** Start of Information provided **

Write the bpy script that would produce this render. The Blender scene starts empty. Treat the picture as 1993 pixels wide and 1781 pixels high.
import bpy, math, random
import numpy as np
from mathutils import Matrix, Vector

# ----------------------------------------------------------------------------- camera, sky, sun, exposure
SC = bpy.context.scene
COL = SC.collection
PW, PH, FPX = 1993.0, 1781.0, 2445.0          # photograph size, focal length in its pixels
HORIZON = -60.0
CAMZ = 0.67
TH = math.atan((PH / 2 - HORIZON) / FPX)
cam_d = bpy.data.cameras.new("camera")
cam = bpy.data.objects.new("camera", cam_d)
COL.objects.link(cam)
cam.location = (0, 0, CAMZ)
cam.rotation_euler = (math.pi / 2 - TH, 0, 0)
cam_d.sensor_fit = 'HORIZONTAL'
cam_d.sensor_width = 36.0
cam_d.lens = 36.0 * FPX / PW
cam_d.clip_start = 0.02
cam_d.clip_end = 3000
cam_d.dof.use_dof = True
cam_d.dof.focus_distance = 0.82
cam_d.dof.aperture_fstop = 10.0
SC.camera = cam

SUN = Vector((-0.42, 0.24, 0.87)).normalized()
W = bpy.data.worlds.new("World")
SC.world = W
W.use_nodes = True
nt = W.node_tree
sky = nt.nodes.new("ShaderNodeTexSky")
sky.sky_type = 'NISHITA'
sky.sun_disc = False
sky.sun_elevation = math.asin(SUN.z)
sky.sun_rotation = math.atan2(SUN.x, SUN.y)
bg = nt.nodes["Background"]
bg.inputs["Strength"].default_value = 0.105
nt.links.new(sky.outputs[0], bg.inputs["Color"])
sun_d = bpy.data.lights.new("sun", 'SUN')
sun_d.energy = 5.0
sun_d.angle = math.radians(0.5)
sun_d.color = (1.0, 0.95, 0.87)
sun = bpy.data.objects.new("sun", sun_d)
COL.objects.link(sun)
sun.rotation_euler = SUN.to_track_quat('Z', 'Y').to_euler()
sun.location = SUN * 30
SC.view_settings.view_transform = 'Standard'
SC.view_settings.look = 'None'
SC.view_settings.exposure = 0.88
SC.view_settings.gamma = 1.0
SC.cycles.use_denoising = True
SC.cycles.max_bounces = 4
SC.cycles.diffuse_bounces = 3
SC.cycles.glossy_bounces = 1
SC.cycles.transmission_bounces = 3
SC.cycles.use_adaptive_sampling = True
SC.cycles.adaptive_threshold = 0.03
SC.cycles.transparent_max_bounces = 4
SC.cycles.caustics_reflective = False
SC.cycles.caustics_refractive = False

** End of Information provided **

Request
Output exactly the leading lines of the data, up to and including the line marked by "from mathutils import Matrix, Vector".

Written solution
Write the bpy script that would produce this render. The Blender scene starts empty. Treat the picture as 1993 pixels wide and 1781 pixels high.
import bpy, math, random
import numpy as np
from mathutils import Matrix, Vector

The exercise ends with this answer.